▸ What you should do: Without omitting anything, retype the data that follows.

▸ Data segment:
☆ ☆ ☆ ☆
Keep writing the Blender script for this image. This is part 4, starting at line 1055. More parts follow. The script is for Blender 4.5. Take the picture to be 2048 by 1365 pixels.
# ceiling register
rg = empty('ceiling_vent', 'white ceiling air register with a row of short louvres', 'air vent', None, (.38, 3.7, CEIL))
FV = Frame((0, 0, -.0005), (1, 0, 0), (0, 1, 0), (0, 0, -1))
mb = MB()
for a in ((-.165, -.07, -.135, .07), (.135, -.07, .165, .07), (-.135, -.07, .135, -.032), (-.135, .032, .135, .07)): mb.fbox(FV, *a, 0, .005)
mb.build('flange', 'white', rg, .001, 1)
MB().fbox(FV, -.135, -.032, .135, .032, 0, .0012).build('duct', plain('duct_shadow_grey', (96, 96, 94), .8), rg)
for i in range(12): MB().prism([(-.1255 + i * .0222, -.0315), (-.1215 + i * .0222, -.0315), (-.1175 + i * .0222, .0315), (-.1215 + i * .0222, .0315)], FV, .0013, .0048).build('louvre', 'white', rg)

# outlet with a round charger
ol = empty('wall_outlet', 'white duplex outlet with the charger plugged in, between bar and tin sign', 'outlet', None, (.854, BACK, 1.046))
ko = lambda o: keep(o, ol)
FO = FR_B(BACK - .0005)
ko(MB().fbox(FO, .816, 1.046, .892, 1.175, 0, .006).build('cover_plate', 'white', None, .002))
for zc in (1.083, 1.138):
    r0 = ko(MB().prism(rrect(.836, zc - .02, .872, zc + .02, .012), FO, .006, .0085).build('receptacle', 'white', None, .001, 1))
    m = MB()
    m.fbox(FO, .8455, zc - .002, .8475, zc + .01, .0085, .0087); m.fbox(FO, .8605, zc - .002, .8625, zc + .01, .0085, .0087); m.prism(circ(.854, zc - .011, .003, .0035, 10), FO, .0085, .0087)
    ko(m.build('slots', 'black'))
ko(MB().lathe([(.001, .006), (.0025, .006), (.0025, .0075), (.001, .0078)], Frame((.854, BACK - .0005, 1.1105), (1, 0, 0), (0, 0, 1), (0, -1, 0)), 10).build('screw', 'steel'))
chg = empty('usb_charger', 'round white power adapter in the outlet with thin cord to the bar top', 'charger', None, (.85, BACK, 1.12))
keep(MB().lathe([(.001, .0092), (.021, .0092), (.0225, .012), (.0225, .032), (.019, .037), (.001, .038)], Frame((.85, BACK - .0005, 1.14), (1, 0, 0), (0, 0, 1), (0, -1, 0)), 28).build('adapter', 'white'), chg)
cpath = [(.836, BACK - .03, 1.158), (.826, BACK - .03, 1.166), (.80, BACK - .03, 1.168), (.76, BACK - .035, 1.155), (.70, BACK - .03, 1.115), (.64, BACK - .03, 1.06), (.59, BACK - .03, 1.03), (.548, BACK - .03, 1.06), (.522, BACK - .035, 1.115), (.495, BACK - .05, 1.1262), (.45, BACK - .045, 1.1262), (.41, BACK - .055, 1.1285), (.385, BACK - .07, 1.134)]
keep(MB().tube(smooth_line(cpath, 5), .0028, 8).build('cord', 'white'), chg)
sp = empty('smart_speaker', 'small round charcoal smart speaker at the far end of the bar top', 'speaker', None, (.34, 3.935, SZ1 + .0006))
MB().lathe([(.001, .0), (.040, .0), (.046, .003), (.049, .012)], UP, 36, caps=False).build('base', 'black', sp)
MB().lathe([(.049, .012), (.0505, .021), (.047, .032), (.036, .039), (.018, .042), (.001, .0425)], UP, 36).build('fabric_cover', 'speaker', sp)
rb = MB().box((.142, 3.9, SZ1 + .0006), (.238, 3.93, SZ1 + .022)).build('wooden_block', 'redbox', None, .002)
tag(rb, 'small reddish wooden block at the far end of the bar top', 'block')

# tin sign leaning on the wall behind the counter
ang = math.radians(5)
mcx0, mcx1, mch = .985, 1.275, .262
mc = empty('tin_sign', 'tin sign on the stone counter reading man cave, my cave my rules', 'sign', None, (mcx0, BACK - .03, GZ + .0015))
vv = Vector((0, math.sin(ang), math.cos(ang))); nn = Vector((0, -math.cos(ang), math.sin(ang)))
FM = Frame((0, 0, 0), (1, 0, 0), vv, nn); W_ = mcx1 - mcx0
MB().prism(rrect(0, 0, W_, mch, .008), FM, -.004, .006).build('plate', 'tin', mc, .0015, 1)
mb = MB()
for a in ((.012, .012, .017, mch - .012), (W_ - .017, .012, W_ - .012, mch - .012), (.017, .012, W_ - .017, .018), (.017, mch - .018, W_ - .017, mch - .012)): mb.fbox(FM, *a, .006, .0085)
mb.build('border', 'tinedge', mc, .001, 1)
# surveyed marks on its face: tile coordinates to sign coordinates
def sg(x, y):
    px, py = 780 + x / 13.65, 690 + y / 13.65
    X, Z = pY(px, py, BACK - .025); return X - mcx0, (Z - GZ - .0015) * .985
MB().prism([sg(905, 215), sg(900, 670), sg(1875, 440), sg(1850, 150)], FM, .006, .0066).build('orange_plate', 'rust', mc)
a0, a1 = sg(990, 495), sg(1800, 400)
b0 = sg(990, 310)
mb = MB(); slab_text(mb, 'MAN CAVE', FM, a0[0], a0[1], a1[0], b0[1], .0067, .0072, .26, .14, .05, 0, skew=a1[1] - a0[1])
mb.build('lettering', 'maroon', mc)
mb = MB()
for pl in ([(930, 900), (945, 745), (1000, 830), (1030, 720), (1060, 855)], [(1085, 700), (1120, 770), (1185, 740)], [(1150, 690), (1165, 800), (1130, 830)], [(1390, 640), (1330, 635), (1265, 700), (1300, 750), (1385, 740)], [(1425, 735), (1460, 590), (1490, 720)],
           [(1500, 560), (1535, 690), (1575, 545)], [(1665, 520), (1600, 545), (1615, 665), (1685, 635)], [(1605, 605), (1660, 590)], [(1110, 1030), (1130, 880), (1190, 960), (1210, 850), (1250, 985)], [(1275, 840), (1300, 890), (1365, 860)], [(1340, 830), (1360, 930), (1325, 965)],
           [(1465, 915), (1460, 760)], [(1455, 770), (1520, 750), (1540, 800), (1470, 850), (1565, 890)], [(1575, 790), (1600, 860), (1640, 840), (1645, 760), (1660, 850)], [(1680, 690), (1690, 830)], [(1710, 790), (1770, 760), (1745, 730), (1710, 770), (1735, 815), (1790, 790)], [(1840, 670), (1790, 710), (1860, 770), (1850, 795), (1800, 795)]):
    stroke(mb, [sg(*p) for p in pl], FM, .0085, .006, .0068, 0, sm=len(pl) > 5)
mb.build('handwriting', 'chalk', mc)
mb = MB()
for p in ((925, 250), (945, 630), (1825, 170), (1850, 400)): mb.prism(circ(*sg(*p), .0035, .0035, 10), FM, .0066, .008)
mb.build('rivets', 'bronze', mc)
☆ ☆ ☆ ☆
▸ Output for this exercise:
Keep writing the Blender script for this image. This is part 4, starting at line 1055. More parts follow. The script is for Blender 4.5. Take the picture to be 2048 by 1365 pixels.
# ceiling register
rg = empty('ceiling_vent', 'white ceiling air register with a row of short louvres', 'air vent', None, (.38, 3.7, CEIL))
FV = Frame((0, 0, -.0005), (1, 0, 0), (0, 1, 0), (0, 0, -1))
mb = MB()
for a in ((-.165, -.07, -.135, .07), (.135, -.07, .165, .07), (-.135, -.07, .135, -.032), (-.135, .032, .135, .07)): mb.fbox(FV, *a, 0, .005)
mb.build('flange', 'white', rg, .001, 1)
MB().fbox(FV, -.135, -.032, .135, .032, 0, .0012).build('duct', plain('duct_shadow_grey', (96, 96, 94), .8), rg)
for i in range(12): MB().prism([(-.1255 + i * .0222, -.0315), (-.1215 + i * .0222, -.0315), (-.1175 + i * .0222, .0315), (-.1215 + i * .0222, .0315)], FV, .0013, .0048).build('louvre', 'white', rg)

# outlet with a round charger
ol = empty('wall_outlet', 'white duplex outlet with the charger plugged in, between bar and tin sign', 'outlet', None, (.854, BACK, 1.046))
ko = lambda o: keep(o, ol)
FO = FR_B(BACK - .0005)
ko(MB().fbox(FO, .816, 1.046, .892, 1.175, 0, .006).build('cover_plate', 'white', None, .002))
for zc in (1.083, 1.138):
    r0 = ko(MB().prism(rrect(.836, zc - .02, .872, zc + .02, .012), FO, .006, .0085).build('receptacle', 'white', None, .001, 1))
    m = MB()
    m.fbox(FO, .8455, zc - .002, .8475, zc + .01, .0085, .0087); m.fbox(FO, .8605, zc - .002, .8625, zc + .01, .0085, .0087); m.prism(circ(.854, zc - .011, .003, .0035, 10), FO, .0085, .0087)
    ko(m.build('slots', 'black'))
ko(MB().lathe([(.001, .006), (.0025, .006), (.0025, .0075), (.001, .0078)], Frame((.854, BACK - .0005, 1.1105), (1, 0, 0), (0, 0, 1), (0, -1, 0)), 10).build('screw', 'steel'))
chg = empty('usb_charger', 'round white power adapter in the outlet with thin cord to the bar top', 'charger', None, (.85, BACK, 1.12))
keep(MB().lathe([(.001, .0092), (.021, .0092), (.0225, .012), (.0225, .032), (.019, .037), (.001, .038)], Frame((.85, BACK - .0005, 1.14), (1, 0, 0), (0, 0, 1), (0, -1, 0)), 28).build('adapter', 'white'), chg)
cpath = [(.836, BACK - .03, 1.158), (.826, BACK - .03, 1.166), (.80, BACK - .03, 1.168), (.76, BACK - .035, 1.155), (.70, BACK - .03, 1.115), (.64, BACK - .03, 1.06), (.59, BACK - .03, 1.03), (.548, BACK - .03, 1.06), (.522, BACK - .035, 1.115), (.495, BACK - .05, 1.1262), (.45, BACK - .045, 1.1262), (.41, BACK - .055, 1.1285), (.385, BACK - .07, 1.134)]
keep(MB().tube(smooth_line(cpath, 5), .0028, 8).build('cord', 'white'), chg)
sp = empty('smart_speaker', 'small round charcoal smart speaker at the far end of the bar top', 'speaker', None, (.34, 3.935, SZ1 + .0006))
MB().lathe([(.001, .0), (.040, .0), (.046, .003), (.049, .012)], UP, 36, caps=False).build('base', 'black', sp)
MB().lathe([(.049, .012), (.0505, .021), (.047, .032), (.036, .039), (.018, .042), (.001, .0425)], UP, 36).build('fabric_cover', 'speaker', sp)
rb = MB().box((.142, 3.9, SZ1 + .0006), (.238, 3.93, SZ1 + .022)).build('wooden_block', 'redbox', None, .002)
tag(rb, 'small reddish wooden block at the far end of the bar top', 'block')

# tin sign leaning on the wall behind the counter
ang = math.radians(5)
mcx0, mcx1, mch = .985, 1.275, .262
mc = empty('tin_sign', 'tin sign on the stone counter reading man cave, my cave my rules', 'sign', None, (mcx0, BACK - .03, GZ + .0015))
vv = Vector((0, math.sin(ang), math.cos(ang))); nn = Vector((0, -math.cos(ang), math.sin(ang)))
FM = Frame((0, 0, 0), (1, 0, 0), vv, nn); W_ = mcx1 - mcx0
MB().prism(rrect(0, 0, W_, mch, .008), FM, -.004, .006).build('plate', 'tin', mc, .0015, 1)
mb = MB()
for a in ((.012, .012, .017, mch - .012), (W_ - .017, .012, W_ - .012, mch - .012), (.017, .012, W_ - .017, .018), (.017, mch - .018, W_ - .017, mch - .012)): mb.fbox(FM, *a, .006, .0085)
mb.build('border', 'tinedge', mc, .001, 1)
# surveyed marks on its face: tile coordinates to sign coordinates
def sg(x, y):
    px, py = 780 + x / 13.65, 690 + y / 13.65
    X, Z = pY(px, py, BACK - .025); return X - mcx0, (Z - GZ - .0015) * .985
MB().prism([sg(905, 215), sg(900, 670), sg(1875, 440), sg(1850, 150)], FM, .006, .0066).build('orange_plate', 'rust', mc)
a0, a1 = sg(990, 495), sg(1800, 400)
b0 = sg(990, 310)
mb = MB(); slab_text(mb, 'MAN CAVE', FM, a0[0], a0[1], a1[0], b0[1], .0067, .0072, .26, .14, .05, 0, skew=a1[1] - a0[1])
mb.build('lettering', 'maroon', mc)
mb = MB()
for pl in ([(930, 900), (945, 745), (1000, 830), (1030, 720), (1060, 855)], [(1085, 700), (1120, 770), (1185, 740)], [(1150, 690), (1165, 800), (1130, 830)], [(1390, 640), (1330, 635), (1265, 700), (1300, 750), (1385, 740)], [(1425, 735), (1460, 590), (1490, 720)],
           [(1500, 560), (1535, 690), (1575, 545)], [(1665, 520), (1600, 545), (1615, 665), (1685, 635)], [(1605, 605), (1660, 590)], [(1110, 1030), (1130, 880), (1190, 960), (1210, 850), (1250, 985)], [(1275, 840), (1300, 890), (1365, 860)], [(1340, 830), (1360, 930), (1325, 965)],
           [(1465, 915), (1460, 760)], [(1455, 770), (1520, 750), (1540, 800), (1470, 850), (1565, 890)], [(1575, 790), (1600, 860), (1640, 840), (1645, 760), (1660, 850)], [(1680, 690), (1690, 830)], [(1710, 790), (1770, 760), (1745, 730), (1710, 770), (1735, 815), (1790, 790)], [(1840, 670), (1790, 710), (1860, 770), (1850, 795), (1800, 795)]):
    stroke(mb, [sg(*p) for p in pl], FM, .0085, .006, .0068, 0, sm=len(pl) > 5)
mb.build('handwriting', 'chalk', mc)
mb = MB()
for p in ((925, 250), (945, 630), (1825, 170), (1850, 400)): mb.prism(circ(*sg(*p), .0035, .0035, 10), FM, .0066, .008)
mb.build('rivets', 'bronze', mc)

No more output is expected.